_Direction_
Copy each line below without leaving any out.

[Data listing]
-------------------------

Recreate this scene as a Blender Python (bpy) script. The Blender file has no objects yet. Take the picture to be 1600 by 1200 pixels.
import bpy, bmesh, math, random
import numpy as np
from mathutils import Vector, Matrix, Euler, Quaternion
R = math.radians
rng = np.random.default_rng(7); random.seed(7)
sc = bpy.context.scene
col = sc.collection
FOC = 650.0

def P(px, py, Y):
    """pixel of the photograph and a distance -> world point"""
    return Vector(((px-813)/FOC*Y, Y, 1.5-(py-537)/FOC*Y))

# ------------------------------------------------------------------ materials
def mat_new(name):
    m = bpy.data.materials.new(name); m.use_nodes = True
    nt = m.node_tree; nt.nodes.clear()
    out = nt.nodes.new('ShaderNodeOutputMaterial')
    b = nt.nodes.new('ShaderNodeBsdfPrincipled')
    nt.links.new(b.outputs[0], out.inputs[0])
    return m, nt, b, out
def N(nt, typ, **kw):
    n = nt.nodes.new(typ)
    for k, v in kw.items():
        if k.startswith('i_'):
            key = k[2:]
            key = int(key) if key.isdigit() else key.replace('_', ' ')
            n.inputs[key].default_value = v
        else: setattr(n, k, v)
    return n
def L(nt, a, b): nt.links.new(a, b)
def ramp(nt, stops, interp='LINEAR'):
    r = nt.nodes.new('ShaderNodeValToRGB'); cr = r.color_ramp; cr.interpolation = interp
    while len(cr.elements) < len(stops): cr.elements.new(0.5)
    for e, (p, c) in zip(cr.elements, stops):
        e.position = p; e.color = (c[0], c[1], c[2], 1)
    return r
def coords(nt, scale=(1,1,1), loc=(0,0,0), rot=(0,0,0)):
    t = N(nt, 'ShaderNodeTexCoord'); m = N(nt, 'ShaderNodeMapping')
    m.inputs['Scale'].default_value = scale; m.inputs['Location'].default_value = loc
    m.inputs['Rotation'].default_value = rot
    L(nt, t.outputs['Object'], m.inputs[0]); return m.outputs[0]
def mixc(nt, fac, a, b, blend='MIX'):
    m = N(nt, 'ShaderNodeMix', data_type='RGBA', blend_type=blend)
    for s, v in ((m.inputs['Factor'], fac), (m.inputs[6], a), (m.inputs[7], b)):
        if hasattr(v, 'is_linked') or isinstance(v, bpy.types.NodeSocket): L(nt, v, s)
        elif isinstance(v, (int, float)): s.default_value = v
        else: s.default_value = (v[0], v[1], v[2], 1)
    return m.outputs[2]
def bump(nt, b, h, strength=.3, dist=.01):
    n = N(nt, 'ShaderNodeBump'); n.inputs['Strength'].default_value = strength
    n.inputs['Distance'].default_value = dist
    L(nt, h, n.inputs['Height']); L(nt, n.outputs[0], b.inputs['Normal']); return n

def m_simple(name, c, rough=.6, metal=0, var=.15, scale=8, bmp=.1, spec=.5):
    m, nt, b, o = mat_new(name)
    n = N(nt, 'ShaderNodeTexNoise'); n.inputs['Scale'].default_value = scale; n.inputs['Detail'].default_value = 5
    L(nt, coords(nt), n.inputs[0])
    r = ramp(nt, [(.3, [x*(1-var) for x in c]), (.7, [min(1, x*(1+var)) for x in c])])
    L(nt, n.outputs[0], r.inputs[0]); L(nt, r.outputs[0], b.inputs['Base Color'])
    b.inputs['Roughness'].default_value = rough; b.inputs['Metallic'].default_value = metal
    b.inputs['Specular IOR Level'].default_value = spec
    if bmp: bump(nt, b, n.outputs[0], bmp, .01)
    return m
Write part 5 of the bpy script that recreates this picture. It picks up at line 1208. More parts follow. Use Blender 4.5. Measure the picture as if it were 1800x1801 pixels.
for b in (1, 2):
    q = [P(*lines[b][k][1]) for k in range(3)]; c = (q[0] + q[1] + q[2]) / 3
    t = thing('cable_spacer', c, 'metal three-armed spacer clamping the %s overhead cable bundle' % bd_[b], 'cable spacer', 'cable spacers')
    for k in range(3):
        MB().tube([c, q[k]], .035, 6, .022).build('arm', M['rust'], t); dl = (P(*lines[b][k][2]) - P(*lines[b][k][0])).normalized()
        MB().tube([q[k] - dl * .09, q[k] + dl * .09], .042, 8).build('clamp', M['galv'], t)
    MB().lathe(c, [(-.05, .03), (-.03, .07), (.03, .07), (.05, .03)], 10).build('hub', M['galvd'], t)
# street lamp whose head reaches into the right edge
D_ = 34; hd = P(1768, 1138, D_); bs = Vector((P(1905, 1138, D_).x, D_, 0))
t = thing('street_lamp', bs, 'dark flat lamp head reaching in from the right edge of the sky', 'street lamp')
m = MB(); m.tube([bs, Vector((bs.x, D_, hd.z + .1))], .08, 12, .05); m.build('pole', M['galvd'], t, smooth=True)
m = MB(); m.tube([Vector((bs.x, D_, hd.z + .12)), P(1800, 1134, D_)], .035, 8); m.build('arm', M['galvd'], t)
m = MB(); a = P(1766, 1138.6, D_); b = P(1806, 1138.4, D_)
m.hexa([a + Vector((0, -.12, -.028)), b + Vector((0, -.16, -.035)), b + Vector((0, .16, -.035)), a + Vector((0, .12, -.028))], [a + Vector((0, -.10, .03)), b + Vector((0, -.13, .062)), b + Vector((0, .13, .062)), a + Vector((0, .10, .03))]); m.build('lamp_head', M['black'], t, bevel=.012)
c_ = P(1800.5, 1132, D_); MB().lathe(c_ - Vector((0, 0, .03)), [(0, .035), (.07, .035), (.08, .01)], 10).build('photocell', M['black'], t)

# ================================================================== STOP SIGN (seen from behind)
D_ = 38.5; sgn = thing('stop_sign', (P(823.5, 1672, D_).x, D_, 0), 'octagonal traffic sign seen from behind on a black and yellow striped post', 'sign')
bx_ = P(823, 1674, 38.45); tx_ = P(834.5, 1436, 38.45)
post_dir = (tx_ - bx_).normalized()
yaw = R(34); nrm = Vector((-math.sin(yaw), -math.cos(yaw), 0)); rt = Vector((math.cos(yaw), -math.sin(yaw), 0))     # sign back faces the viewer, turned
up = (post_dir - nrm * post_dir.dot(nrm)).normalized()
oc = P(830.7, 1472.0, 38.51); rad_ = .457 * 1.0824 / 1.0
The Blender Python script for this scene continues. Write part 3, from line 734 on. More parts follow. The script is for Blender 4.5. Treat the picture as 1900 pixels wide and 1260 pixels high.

-------------------------

_Full solution_
Recreate this scene as a Blender Python (bpy) script. The Blender file has no objects yet. Take the picture to be 1600 by 1200 pixels.
import bpy, bmesh, math, random
import numpy as np
from mathutils import Vector, Matrix, Euler, Quaternion
R = math.radians
rng = np.random.default_rng(7); random.seed(7)
sc = bpy.context.scene
col = sc.collection
FOC = 650.0

def P(px, py, Y):
    """pixel of the photograph and a distance -> world point"""
    return Vector(((px-813)/FOC*Y, Y, 1.5-(py-537)/FOC*Y))

# ------------------------------------------------------------------ materials
def mat_new(name):
    m = bpy.data.materials.new(name); m.use_nodes = True
    nt = m.node_tree; nt.nodes.clear()
    out = nt.nodes.new('ShaderNodeOutputMaterial')
    b = nt.nodes.new('ShaderNodeBsdfPrincipled')
    nt.links.new(b.outputs[0], out.inputs[0])
    return m, nt, b, out
def N(nt, typ, **kw):
    n = nt.nodes.new(typ)
    for k, v in kw.items():
        if k.startswith('i_'):
            key = k[2:]
            key = int(key) if key.isdigit() else key.replace('_', ' ')
            n.inputs[key].default_value = v
        else: setattr(n, k, v)
    return n
def L(nt, a, b): nt.links.new(a, b)
def ramp(nt, stops, interp='LINEAR'):
    r = nt.nodes.new('ShaderNodeValToRGB'); cr = r.color_ramp; cr.interpolation = interp
    while len(cr.elements) < len(stops): cr.elements.new(0.5)
    for e, (p, c) in zip(cr.elements, stops):
        e.position = p; e.color = (c[0], c[1], c[2], 1)
    return r
def coords(nt, scale=(1,1,1), loc=(0,0,0), rot=(0,0,0)):
    t = N(nt, 'ShaderNodeTexCoord'); m = N(nt, 'ShaderNodeMapping')
    m.inputs['Scale'].default_value = scale; m.inputs['Location'].default_value = loc
    m.inputs['Rotation'].default_value = rot
    L(nt, t.outputs['Object'], m.inputs[0]); return m.outputs[0]
def mixc(nt, fac, a, b, blend='MIX'):
    m = N(nt, 'ShaderNodeMix', data_type='RGBA', blend_type=blend)
    for s, v in ((m.inputs['Factor'], fac), (m.inputs[6], a), (m.inputs[7], b)):
        if hasattr(v, 'is_linked') or isinstance(v, bpy.types.NodeSocket): L(nt, v, s)
        elif isinstance(v, (int, float)): s.default_value = v
        else: s.default_value = (v[0], v[1], v[2], 1)
    return m.outputs[2]
def bump(nt, b, h, strength=.3, dist=.01):
    n = N(nt, 'ShaderNodeBump'); n.inputs['Strength'].default_value = strength
    n.inputs['Distance'].default_value = dist
    L(nt, h, n.inputs['Height']); L(nt, n.outputs[0], b.inputs['Normal']); return n

def m_simple(name, c, rough=.6, metal=0, var=.15, scale=8, bmp=.1, spec=.5):
    m, nt, b, o = mat_new(name)
    n = N(nt, 'ShaderNodeTexNoise'); n.inputs['Scale'].default_value = scale; n.inputs['Detail'].default_value = 5
    L(nt, coords(nt), n.inputs[0])
    r = ramp(nt, [(.3, [x*(1-var) for x in c]), (.7, [min(1, x*(1+var)) for x in c])])
    L(nt, n.outputs[0], r.inputs[0]); L(nt, r.outputs[0], b.inputs['Base Color'])
    b.inputs['Roughness'].default_value = rough; b.inputs['Metallic'].default_value = metal
    b.inputs['Specular IOR Level'].default_value = spec
    if bmp: bump(nt, b, n.outputs[0], bmp, .01)
    return m
Write part 5 of the bpy script that recreates this picture. It picks up at line 1208. More parts follow. Use Blender 4.5. Measure the picture as if it were 1800x1801 pixels.
for b in (1, 2):
    q = [P(*lines[b][k][1]) for k in range(3)]; c = (q[0] + q[1] + q[2]) / 3
    t = thing('cable_spacer', c, 'metal three-armed spacer clamping the %s overhead cable bundle' % bd_[b], 'cable spacer', 'cable spacers')
    for k in range(3):
        MB().tube([c, q[k]], .035, 6, .022).build('arm', M['rust'], t); dl = (P(*lines[b][k][2]) - P(*lines[b][k][0])).normalized()
        MB().tube([q[k] - dl * .09, q[k] + dl * .09], .042, 8).build('clamp', M['galv'], t)
    MB().lathe(c, [(-.05, .03), (-.03, .07), (.03, .07), (.05, .03)], 10).build('hub', M['galvd'], t)
# street lamp whose head reaches into the right edge
D_ = 34; hd = P(1768, 1138, D_); bs = Vector((P(1905, 1138, D_).x, D_, 0))
t = thing('street_lamp', bs, 'dark flat lamp head reaching in from the right edge of the sky', 'street lamp')
m = MB(); m.tube([bs, Vector((bs.x, D_, hd.z + .1))], .08, 12, .05); m.build('pole', M['galvd'], t, smooth=True)
m = MB(); m.tube([Vector((bs.x, D_, hd.z + .12)), P(1800, 1134, D_)], .035, 8); m.build('arm', M['galvd'], t)
m = MB(); a = P(1766, 1138.6, D_); b = P(1806, 1138.4, D_)
m.hexa([a + Vector((0, -.12, -.028)), b + Vector((0, -.16, -.035)), b + Vector((0, .16, -.035)), a + Vector((0, .12, -.028))], [a + Vector((0, -.10, .03)), b + Vector((0, -.13, .062)), b + Vector((0, .13, .062)), a + Vector((0, .10, .03))]); m.build('lamp_head', M['black'], t, bevel=.012)
c_ = P(1800.5, 1132, D_); MB().lathe(c_ - Vector((0, 0, .03)), [(0, .035), (.07, .035), (.08, .01)], 10).build('photocell', M['black'], t)

# ================================================================== STOP SIGN (seen from behind)
D_ = 38.5; sgn = thing('stop_sign', (P(823.5, 1672, D_).x, D_, 0), 'octagonal traffic sign seen from behind on a black and yellow striped post', 'sign')
bx_ = P(823, 1674, 38.45); tx_ = P(834.5, 1436, 38.45)
post_dir = (tx_ - bx_).normalized()
yaw = R(34); nrm = Vector((-math.sin(yaw), -math.cos(yaw), 0)); rt = Vector((math.cos(yaw), -math.sin(yaw), 0))     # sign back faces the viewer, turned
up = (post_dir - nrm * post_dir.dot(nrm)).normalized()
oc = P(830.7, 1472.0, 38.51); rad_ = .457 * 1.0824 / 1.0
The Blender Python script for this scene continues. Write part 3, from line 734 on. More parts follow. The script is for Blender 4.5. Treat the picture as 1900 pixels wide and 1260 pixels high.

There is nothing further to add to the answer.